With funding support from Strowd Roses, Inc., a local nonprofit foundation dedicated to supporting the greater community of Chapel Hill and Carrboro, Parker was able to take to Chicago three S3 leaders and the mother of one of the girls. The conference organizers invited the EBWC members to present their experiences with their “Sharing the Mantle” conference as part of a panel with other youth organizations.

The experience was eye-opening for the girls, Parker says, who were particularly impressed at hearing about the work of other youth organizations. One S3 leader, Shawanna Copeland, was so impressed by the confident and eloquent presentations made by the other groups, which included college students, that she asked Parker to include a public speaking workshop in their S3 plans. Parker views the request as proof of an awareness born out of the S3 experiences this year, for when she first became involved in S3, Shawanna had expressed an interest in doing anything but public speaking.

“There’s a language you develop as an activist,” Parker says, that the girls have learned about this year. “How do you translate your experiences into words that can prompt action? It was a great opportunity for the girls to listen to the conversations taking place at the conference.”

Even the girls’ parents have begun to expand their horizons. DaKisa Denning, whose daughter Tiara was one of the Inauguration attendees, recently suggested that S3 travel to Littleton, NC, where Ella Baker was born, to learn more about the activist.

Just the Beginning

For Parker, the last year is just the beginning of what she hopes to accomplish.

“The challenge is to keep it all together,” Parker says. “As I reflect over my own work, I’ve been doing the work of five people, or at least two—the executive director and program coordinator roles.”

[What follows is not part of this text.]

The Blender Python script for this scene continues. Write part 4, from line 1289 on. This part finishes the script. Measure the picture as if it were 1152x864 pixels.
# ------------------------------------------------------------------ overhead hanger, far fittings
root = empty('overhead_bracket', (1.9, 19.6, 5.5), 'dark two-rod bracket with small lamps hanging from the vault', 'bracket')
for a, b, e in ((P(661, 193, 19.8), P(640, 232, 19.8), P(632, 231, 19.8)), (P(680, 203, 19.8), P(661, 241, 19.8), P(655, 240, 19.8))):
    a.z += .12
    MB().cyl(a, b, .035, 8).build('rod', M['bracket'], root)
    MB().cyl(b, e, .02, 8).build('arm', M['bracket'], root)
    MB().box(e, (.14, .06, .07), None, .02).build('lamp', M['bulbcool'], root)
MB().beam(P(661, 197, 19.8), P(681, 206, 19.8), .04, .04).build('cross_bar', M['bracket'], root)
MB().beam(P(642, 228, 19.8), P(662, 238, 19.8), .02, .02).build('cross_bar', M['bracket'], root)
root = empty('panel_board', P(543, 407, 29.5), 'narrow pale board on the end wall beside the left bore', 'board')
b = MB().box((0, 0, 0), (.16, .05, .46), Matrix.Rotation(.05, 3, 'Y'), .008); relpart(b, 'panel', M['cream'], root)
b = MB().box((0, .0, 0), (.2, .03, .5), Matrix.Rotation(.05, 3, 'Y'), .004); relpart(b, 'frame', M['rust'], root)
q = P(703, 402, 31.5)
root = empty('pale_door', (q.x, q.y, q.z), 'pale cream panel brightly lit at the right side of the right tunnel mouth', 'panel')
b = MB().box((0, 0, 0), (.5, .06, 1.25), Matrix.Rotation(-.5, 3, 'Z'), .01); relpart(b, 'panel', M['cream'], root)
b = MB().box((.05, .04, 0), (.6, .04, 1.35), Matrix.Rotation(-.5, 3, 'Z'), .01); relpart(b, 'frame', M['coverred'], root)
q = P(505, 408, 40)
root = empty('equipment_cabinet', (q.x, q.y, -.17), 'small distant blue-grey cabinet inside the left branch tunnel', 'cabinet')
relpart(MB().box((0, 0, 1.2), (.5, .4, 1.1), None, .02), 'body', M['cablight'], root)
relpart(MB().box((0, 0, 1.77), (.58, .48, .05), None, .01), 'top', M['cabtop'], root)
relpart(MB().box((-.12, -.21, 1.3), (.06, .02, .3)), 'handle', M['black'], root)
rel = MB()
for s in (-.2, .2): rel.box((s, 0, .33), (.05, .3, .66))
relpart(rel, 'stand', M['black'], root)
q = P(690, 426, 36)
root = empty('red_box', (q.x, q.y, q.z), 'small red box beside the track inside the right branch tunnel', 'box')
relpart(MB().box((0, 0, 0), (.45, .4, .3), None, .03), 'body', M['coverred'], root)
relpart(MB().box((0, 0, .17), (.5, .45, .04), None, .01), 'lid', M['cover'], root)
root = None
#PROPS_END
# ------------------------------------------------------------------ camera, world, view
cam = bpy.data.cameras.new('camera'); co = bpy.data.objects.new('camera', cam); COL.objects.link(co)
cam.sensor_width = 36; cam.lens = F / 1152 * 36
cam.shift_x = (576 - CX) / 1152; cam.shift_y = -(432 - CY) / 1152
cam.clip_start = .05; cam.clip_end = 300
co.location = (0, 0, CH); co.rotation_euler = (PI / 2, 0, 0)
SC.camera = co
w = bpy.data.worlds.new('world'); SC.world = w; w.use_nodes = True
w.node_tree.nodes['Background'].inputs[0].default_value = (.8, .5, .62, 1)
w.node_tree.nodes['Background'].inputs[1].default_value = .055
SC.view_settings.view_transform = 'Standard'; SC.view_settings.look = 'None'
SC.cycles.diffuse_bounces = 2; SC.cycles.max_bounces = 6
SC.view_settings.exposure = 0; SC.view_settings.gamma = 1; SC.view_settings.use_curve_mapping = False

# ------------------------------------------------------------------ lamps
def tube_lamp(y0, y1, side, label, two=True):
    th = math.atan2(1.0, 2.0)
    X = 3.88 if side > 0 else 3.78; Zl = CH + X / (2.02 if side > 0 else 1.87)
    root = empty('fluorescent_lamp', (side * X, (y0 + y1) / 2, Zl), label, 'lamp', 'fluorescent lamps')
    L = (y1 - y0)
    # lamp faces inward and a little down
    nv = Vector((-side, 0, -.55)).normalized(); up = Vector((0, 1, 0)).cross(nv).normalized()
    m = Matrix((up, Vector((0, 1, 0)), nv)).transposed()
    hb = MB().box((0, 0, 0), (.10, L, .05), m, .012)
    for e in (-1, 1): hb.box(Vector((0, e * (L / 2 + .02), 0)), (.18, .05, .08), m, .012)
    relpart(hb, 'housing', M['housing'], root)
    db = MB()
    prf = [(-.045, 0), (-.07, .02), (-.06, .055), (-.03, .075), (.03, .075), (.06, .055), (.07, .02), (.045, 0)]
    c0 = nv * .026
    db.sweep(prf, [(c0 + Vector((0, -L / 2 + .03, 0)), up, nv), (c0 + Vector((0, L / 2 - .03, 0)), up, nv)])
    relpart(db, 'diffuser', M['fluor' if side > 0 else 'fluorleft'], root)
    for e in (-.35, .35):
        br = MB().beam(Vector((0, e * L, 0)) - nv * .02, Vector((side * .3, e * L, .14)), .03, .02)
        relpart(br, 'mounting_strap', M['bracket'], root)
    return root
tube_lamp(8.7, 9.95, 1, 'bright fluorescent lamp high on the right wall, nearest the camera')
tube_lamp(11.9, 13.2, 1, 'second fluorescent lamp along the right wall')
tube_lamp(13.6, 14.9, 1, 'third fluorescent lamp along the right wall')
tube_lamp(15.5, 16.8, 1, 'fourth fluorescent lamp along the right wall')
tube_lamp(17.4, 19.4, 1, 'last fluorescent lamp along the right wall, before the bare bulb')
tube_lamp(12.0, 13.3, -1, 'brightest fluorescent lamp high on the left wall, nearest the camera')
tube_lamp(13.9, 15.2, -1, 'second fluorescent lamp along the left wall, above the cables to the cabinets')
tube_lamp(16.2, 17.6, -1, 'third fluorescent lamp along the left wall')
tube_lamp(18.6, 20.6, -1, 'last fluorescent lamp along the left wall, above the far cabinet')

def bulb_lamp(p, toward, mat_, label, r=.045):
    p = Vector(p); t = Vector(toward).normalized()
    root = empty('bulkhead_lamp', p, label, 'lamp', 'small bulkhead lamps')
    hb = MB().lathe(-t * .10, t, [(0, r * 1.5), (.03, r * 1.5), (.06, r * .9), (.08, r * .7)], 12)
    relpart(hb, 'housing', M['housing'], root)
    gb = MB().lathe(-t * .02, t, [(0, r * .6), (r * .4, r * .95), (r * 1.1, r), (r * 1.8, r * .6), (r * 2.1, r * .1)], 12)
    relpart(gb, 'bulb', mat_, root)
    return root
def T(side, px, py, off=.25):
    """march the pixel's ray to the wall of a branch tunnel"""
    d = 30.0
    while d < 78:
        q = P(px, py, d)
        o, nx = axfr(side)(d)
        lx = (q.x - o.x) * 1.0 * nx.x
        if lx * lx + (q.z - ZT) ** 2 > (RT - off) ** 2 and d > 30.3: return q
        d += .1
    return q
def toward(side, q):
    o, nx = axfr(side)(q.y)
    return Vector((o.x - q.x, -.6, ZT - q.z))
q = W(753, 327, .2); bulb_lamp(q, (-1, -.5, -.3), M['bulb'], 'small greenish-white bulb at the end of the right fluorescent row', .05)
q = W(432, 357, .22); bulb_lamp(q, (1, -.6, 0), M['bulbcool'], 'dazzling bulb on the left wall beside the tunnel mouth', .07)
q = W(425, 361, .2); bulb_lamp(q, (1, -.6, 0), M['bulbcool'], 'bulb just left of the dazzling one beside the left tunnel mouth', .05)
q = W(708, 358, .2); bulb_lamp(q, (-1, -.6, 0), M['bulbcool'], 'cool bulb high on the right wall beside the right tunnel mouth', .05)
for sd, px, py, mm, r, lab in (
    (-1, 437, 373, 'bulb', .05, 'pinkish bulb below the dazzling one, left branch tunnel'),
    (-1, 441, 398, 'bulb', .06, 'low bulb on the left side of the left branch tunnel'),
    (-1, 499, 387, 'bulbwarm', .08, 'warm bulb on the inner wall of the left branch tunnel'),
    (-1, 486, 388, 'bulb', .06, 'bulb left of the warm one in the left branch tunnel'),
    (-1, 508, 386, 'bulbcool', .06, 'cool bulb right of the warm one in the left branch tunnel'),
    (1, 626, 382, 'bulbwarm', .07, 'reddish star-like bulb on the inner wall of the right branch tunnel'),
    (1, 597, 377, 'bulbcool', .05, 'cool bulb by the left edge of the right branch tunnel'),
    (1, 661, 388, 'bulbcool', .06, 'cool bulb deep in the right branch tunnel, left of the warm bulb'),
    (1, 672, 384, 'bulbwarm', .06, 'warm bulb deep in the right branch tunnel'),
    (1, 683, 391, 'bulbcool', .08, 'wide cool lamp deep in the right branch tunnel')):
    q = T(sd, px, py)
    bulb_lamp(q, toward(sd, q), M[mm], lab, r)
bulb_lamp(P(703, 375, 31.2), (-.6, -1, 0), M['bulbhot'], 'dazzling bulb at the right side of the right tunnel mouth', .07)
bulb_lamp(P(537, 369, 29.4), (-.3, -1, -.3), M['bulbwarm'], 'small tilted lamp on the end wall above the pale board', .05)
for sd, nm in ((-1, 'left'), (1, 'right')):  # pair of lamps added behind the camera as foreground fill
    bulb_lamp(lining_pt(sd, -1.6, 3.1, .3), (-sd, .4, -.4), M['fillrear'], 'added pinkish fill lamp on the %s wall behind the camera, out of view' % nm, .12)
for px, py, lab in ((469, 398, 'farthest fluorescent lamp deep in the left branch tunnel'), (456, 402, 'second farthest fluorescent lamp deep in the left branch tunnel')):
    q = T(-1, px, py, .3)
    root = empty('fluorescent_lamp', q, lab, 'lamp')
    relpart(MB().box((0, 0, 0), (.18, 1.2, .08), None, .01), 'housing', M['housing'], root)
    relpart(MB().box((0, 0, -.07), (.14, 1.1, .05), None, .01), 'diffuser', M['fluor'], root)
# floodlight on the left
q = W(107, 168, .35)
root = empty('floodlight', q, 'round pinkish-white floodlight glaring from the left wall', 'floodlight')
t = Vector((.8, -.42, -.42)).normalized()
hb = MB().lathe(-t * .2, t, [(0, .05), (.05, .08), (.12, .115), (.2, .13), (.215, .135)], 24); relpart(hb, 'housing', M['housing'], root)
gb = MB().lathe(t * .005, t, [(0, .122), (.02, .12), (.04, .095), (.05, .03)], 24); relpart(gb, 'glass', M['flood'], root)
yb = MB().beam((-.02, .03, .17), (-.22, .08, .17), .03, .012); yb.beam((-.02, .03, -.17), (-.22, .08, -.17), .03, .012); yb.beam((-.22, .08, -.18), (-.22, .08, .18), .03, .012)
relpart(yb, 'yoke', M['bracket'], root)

Add fundraiser to that list, too: Parker is hard at work pursuing funding opportunities that will help her to strengthen the programs she has founded and the relationships she has built, perhaps through bringing on support staff.

Meanwhile, S3’s work continues. Summer workshops—including public speaking—will be followed by recruitment of new members, and S3 will begin again plans to reproduce the projects initiated this year. And, hopefully, they will expand their scope this year, too.

Of course, Parker could also use a few more hours in her days, which no amount of funding can provide.

“That’s the challenge of doing community-based work,” Parker explains. “The most valuable commodity is time.”